全国でクマ被害が相次ぐ中、来週から警察官によるライフル銃を使った駆除が可能になるなど、政府も対策に本腰を入れている。安全を守るために、今、何が求められているのだろうか?
クマ被害の現状
まず、最新の被害状況を見ていく。
2016年度以降、北海道と九州、沖縄を除く地域で確認されたクマの出没件数を見ていく。環境省によると、今年度4月〜9月までの出没件数は2万792件に及び、すでに去年の出没件数を上回っている。そして、過去最も多かった2023年度に迫る勢いだ。
また、今年度クマに襲われて亡くなった人の数は、これまでに13人に上り過去最多となっている。
では、そうした中、各自治体ではどのような対策を取っているのか?
クマが生息する34都道府県のうち、15都道府県で実施しているのが、「ゾーニング管理」というものだ。
クマが市街地に出てきにくい環境づくりをするための対策で、環境省のガイドラインでは、クマの生息域から人間の生活圏までを4つに区分け、いわゆる“ゾーニング”をしている。
まず、クマが健全に繁殖できる奥山一帯を「コア生息地」とし、人の居住地である市街地などを「排除地域」としている。
さらに、この2つを隔てる区域で、「コア生息地」に近い方を「緩衝地帯」。「排除地域」に近く、農地などに利用されている区域を「防除地域」としている。
こうしたゾーニングを行い、それぞれに応じた対策を取ることで、クマと人間の住み分けを図ろうというのだが、現状はというと、クマは「コア生息地」を出て、「緩衝地帯」「防除地域」に侵入。さらには「排除地域」にまで出没する事態が起きている。
警察官もライフルで駆除へ
「ゾーニング管理」を行っている自治体でも相次ぐクマ被害。いくつかのポイントを見ていく。

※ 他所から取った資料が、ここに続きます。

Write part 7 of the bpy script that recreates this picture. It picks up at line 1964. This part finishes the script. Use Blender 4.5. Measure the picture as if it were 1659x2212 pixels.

注目ポイント1つ目が「目の前のクマから命を守るにはどうすればいいのか」だ。
市街地で遭遇した場合の対策の一つが、浅尾慶一郎参議院議員が環境大臣だった今年9月からスタートした「緊急銃猟」制度だ。人の日常生活圏にクマが侵入するなど、一定の条件を満たした場合、市町村長の判断で市街地でも銃器の使用が可能になった。
駆除にあたるのは、「ガバメントハンター」と呼ばれる人たちだ。職員が猟銃免許を取得する、もしくはハンターが職員になるなどのケースがあり、主にライフル銃を用いる。
さらに、6日、国家公安委員会の規則が改正され、警察官もライフル銃でクマを駆除することが可能になった。13日に公布・施行される予定だ。
個体数管理の強化 必要性は?
注目ポイント2つ目が「クマがコア生息地を出てしまうワケについて」。
まず、餌(えさ)の不足などが大きな理由とみられている。この点に関して、浅尾参議院議員によると、高市政権の課題は「個体数の管理」だという。この「管理」とは、人里に降りてきたクマについては駆除するということ。
そのうえで、番組では専門家に「人里だけではなくコア生息地の個体数管理をしない限り、クマが人の生活圏に降りてくるのでは?」と、疑問を問いかけてみた。
この質問に対し、新潟大学の箕口秀夫名誉教授の答えは、「人里での駆除を続けるしかない」と言う。
その理由としては、「どこまでがクマの本来の生息域なのか定かではない」「クマの本来の生息域では人間活動を制御すべきである」「クマを追い返し続ければ自然と個体数が安定する可能性もある」。だから、「人里での駆除を続けるしかない」という。
ここで言う「駆除」は必ずしも「捕らえて殺す」ということではない。
「緩衝地帯」が縮小か
そして、3つ目の注目ポイントが「緩衝地帯が縮小しているのではないか」ということだ。
「緩衝地帯が縮小している」とはどういうことか?箕口名誉教授によると、緩衝地帯は、過疎化・高齢化などで里山が利用されていないケースが少なくない。そうすると、雑草が茂り、クマが好む環境になってしまうことがあるという。
つまり、「緩衝地帯」がなくなり、「コア生息地」からクマが出てきやすくなる。そうすると、人間との距離が近くなり、市街地まで出てきてしまうという状況だ。